ACRN has released version 0.3 (see the release notes), a new updated revision of the project with many added features and fixed bugs. The project team encourages you to learn more about ACRN and try it out, and also to join the weekly technical call.
The major new and updated features are summarized in the release notes, along with bugs fixed and known issues. These are the new features in 0.3:
High level design document: The high level design documents are completed with refreshed content, including: CPU virtualization, GPU virtualization, memory management, VM management, physical interrupt, timer management, CPU P-state and C-statke management, S3/S5 management, power management in hypervisor, static CPU core partition, VT-d design, device pass-through, device model, I/O emulation, Virtio supported devices, USB virtualization, random device virtualization, ACRN trace, ACRN log, hypervisor console.
CSME sharing support: Intel® Converged Security and Management Engine (Intel® CSME) is used to enhance the platform, OS, and application security. ACRN provides CSME sharing capability, so the system can support access to the CSME and all of its constituent subcomponents by multiple guest OS images (Linux, Android, or Clear Linux as Service OS) running concurrently on the same platform.
vHost and vHost-Net support: For upstream and performance improvement, vHost framework and vHost network are enabled to accelerate guest networking with virtio_net.
vSBL enhancement: There are multiple updates for vSBL module, for example, supporting Guest OS crash mode in vSBL debug version, and supporting ACPI customization. vSBL can get RPMB key by hypercall and pass down to boot loader
xD support: The platform supports execution disable (xD) for all virtualized operating systems.

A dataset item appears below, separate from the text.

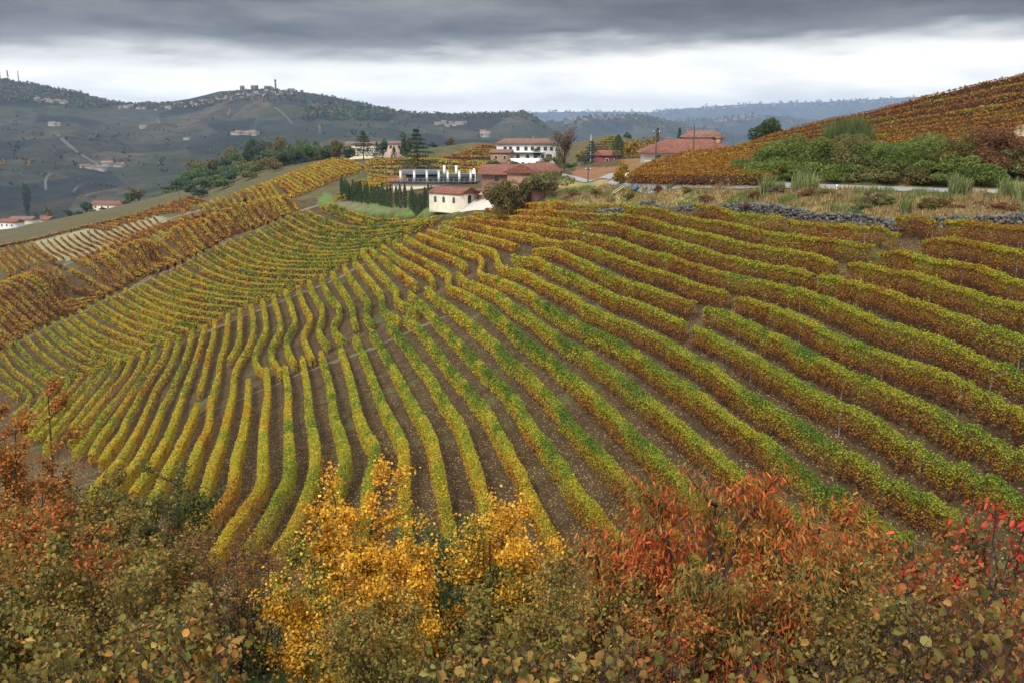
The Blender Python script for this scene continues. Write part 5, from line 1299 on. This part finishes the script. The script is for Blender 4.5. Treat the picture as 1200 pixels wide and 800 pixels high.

Interrupt storm mitigation: This feature is to mitigate the risks of device interrupt storm.
ACRN compiler and linker enhancement: Setting and flags have been enabled in the compiler and linker to harden ACRN software, including stack execution protection, data relocation and protection (RELRO), stack-based buffer overrun detection, Position Independent Execution (PIE), fortify source, format string vulnerabilities.
Naming convention: MISRA-C has requirements on how identifiers are named and ISO 26262 highly recommends adopting naming conventions for products of any safety level. This release addresses those requirements.
Code reshuffle: Several modules’ codes have been clean up and reshuffled to make upstream friendly, for example, VM loader was updated to avoid involving hypervisor when passing information from Device Model to guest, MMU code was modified by referring to x86 SDM, IOC mediator reshuffled by replacing strtok function with strsep and checking snprintf return value, Virtio code updated by removing unused virtio_console_cfgwrite in virtio_console.